Compliance with Creativity

Duncan Shaw

Executive Creative Director

Living Group

Giving financial brands new life in the age of transparency
Winter is coming. Shifts in the burden of financial regulation – towards ever greater competitiveness and openness – are having profound implications for the way you shape your brand and communicate your offering. Gone are the days of ‘dark arts’. Instead, welcome to the era of complete accountability to investors… one where performance is an open book.
For financial services marketeers and compliance teams, this is a live issue that goes far beyond the detail of your printed collateral. The layout, tone, and look-and-feel of all your communications, digital and traditional, will need re-assessment and retuning in a way that underpins brand trust… and resets your brand comms to be crystal clear from the outset. But how can you stop the next wave of regulation from becoming a brand and creativity killer?
The transparency revolution
Let’s start with some potted history. Back in 2013, the Retail Distribution Review shook-up the investment advice market in the UK. Promising a new level of transparency, it offered consumers far greater clarity over the cost of financial advice – and what they could expect for their money: all clearly and simply expressed in black and white.
Now MiFID II is on the horizon and, from January, it is set to have an even bigger effect on the industry.

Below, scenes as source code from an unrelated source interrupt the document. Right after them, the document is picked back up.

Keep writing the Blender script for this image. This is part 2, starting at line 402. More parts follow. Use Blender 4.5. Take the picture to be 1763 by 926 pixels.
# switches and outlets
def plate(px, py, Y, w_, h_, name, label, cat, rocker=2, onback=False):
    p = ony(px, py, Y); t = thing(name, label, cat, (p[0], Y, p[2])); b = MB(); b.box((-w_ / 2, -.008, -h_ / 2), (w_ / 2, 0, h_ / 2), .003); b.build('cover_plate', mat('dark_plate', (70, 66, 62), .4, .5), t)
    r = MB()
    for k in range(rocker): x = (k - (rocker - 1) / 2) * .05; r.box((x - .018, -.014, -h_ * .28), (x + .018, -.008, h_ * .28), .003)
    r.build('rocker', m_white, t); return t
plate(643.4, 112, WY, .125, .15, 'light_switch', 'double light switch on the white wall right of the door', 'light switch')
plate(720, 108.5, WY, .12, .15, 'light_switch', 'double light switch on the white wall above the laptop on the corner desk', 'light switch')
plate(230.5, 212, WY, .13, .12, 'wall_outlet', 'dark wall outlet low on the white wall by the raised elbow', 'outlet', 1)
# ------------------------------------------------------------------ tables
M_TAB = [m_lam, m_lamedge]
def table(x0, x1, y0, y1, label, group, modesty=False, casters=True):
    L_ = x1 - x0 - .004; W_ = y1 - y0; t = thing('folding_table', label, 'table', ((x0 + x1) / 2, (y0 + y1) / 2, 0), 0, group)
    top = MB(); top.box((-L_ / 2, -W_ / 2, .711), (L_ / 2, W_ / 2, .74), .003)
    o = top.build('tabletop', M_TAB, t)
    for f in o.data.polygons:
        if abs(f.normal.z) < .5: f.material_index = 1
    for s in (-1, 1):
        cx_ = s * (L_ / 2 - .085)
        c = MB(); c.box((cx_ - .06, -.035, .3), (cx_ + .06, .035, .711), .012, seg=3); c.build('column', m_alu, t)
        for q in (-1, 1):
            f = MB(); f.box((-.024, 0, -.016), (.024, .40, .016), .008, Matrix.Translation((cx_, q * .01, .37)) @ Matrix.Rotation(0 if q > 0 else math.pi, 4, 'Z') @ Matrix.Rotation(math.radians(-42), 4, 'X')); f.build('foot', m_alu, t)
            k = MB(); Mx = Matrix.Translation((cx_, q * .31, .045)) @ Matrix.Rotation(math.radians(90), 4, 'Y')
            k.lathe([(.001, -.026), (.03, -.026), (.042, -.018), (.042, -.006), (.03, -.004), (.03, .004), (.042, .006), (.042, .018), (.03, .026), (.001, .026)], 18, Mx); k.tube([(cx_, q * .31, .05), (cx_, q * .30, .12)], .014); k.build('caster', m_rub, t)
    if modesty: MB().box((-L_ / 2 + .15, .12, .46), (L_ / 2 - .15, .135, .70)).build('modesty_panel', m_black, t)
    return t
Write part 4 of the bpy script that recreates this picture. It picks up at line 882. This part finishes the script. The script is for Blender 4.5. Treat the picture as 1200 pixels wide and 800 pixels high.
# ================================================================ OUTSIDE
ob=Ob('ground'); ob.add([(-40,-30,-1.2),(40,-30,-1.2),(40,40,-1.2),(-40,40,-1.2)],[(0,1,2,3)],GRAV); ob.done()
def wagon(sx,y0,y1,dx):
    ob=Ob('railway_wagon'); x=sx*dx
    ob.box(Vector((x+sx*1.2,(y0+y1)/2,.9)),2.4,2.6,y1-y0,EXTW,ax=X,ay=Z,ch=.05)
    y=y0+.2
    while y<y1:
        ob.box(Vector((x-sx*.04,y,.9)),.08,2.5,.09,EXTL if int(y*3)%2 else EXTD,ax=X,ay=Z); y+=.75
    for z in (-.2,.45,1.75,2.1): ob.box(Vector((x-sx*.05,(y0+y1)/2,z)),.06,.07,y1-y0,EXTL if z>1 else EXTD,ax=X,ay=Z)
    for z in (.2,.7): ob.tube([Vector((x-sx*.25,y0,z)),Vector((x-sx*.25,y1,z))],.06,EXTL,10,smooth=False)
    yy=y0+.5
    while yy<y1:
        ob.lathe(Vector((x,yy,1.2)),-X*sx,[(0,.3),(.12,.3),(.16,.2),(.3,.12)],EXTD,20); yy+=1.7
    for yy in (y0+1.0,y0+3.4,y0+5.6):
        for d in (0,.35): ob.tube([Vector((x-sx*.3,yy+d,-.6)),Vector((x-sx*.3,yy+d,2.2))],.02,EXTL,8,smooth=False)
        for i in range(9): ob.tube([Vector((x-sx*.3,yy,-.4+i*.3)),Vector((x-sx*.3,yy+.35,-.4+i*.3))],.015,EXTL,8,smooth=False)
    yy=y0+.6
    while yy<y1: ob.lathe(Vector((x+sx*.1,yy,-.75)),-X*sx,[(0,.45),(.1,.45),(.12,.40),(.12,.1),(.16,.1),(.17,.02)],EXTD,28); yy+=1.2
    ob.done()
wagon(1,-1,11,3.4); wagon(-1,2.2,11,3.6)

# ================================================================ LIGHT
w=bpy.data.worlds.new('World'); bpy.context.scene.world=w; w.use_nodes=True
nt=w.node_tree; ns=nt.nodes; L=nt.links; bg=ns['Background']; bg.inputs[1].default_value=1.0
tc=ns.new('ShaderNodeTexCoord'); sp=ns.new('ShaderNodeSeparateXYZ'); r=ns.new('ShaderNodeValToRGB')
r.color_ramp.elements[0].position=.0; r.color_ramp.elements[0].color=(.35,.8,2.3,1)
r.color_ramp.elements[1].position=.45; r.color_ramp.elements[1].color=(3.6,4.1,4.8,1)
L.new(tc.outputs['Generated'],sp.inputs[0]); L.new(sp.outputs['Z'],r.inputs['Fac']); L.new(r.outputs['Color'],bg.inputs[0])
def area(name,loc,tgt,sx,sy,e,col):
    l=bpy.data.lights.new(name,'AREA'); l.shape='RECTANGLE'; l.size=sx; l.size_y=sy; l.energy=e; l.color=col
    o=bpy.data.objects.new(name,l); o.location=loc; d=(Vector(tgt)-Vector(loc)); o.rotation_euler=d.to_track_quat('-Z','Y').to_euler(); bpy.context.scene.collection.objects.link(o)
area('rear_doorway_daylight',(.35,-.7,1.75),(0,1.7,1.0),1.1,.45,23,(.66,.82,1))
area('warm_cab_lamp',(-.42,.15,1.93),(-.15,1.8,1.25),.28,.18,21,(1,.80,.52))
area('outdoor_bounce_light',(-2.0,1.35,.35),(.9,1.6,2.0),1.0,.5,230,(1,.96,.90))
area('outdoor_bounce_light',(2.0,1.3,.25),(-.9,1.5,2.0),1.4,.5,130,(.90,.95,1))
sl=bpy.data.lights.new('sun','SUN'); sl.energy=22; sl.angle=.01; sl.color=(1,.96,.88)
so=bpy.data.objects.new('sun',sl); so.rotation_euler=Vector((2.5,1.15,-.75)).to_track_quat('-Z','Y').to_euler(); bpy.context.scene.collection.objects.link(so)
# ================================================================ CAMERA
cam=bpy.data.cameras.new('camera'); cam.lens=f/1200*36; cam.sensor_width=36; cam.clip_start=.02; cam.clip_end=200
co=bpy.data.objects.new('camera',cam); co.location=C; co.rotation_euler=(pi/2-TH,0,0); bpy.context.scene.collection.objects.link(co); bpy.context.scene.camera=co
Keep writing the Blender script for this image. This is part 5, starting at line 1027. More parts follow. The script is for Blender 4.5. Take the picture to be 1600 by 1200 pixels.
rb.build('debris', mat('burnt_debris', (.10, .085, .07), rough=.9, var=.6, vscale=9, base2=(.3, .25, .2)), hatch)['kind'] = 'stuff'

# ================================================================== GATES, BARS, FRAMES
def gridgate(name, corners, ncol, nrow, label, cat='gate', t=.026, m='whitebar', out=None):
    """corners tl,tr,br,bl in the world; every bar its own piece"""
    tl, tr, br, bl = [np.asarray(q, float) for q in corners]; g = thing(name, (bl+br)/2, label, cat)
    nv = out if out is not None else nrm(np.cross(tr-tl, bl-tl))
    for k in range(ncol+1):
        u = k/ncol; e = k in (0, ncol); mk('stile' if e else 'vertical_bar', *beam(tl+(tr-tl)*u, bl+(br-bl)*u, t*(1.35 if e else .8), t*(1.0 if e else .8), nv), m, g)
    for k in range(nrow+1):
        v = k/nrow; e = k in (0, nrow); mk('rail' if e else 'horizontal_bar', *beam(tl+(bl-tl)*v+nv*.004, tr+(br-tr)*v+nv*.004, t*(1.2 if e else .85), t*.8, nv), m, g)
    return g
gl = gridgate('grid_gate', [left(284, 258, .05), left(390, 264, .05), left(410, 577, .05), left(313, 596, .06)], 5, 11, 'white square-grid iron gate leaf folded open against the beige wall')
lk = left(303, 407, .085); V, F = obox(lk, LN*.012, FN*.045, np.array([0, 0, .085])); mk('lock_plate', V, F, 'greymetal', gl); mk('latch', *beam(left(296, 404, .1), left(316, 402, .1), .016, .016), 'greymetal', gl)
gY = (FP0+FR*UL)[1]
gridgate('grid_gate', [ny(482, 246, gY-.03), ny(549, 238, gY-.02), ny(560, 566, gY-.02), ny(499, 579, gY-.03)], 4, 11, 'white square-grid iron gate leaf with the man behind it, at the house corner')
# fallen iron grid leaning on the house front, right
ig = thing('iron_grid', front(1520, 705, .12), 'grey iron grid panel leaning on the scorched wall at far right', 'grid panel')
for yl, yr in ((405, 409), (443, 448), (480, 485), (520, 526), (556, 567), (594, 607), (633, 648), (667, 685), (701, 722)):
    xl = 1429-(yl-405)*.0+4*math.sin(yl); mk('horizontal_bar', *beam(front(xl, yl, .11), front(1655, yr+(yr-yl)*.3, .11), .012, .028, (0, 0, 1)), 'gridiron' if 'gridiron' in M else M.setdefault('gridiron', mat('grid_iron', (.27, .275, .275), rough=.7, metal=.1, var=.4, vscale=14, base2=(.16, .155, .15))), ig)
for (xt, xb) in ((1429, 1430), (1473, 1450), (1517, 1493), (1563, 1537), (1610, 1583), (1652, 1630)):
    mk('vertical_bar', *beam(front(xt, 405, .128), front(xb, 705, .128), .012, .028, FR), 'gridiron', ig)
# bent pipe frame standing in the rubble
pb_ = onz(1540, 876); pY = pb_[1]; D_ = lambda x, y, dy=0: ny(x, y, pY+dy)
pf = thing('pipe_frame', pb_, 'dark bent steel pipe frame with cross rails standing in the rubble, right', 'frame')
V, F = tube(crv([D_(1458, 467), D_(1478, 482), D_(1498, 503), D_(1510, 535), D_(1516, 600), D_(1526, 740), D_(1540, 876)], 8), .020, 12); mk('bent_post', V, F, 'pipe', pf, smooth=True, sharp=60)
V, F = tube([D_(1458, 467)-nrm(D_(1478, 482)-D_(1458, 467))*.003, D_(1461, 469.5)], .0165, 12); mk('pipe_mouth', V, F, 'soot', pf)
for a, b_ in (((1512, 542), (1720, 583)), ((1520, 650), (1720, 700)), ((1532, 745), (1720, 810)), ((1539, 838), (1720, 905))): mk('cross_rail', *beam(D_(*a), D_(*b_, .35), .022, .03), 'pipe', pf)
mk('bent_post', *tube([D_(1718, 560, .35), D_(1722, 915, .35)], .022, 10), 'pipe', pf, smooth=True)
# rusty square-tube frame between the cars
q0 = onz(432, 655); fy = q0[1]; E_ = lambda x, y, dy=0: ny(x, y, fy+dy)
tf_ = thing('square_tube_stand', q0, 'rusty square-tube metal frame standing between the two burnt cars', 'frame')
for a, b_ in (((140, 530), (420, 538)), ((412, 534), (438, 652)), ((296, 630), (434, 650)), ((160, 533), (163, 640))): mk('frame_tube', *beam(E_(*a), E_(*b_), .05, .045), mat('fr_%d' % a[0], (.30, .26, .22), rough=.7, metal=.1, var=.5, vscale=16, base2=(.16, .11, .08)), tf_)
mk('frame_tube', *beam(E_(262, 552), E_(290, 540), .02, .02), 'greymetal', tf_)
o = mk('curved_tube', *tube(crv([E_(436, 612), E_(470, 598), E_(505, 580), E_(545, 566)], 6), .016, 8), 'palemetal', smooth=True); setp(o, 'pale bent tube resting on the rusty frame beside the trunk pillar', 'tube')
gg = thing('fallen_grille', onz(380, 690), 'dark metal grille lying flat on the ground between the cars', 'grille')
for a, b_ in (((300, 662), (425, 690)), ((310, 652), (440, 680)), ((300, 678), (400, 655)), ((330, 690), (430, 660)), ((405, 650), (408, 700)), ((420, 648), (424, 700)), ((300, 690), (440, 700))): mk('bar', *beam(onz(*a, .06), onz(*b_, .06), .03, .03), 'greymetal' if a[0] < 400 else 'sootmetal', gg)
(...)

MiFID II is a mammoth Europe-wide directive with huge implications for firms providing services based on everything from shares and bonds to derivatives. In response, preparatory work is well underway across the City for a new generation of investor communications. Don’t be left behind.
Under the regulator’s eye
Regulators are watching. Both the FCA in the UK as well as European regulators are focusing on consumers as never before, ensuring that retail investors have a clear understanding of everything from risks to fees. And as ever, the devil is in the detail. For instance, funds with a benchmark need to show its performance in their ‘key investor information document’ (KIID), so investors can make the most informed decisions.
Three of the largest UK fund managers have already fallen foul of the European regulator’s beady eye for failing to fully disclose fund performance in their documentation. These regulatory clampdowns are likely to be the first of many, so it makes sense to rethink your marketing approach from the outset.
Next generation investor comms: putting consumers first
How should you respond? With a smart approach to brand, creativity and design innovation that makes a virtue of transparency, right across your marketing mix. See it as an opportunity to recast your brand and comms, rather than as a threat or an imposition. And, above all, avoid shoe-horning tomorrow’s brave new world into yesterday’s design thinking.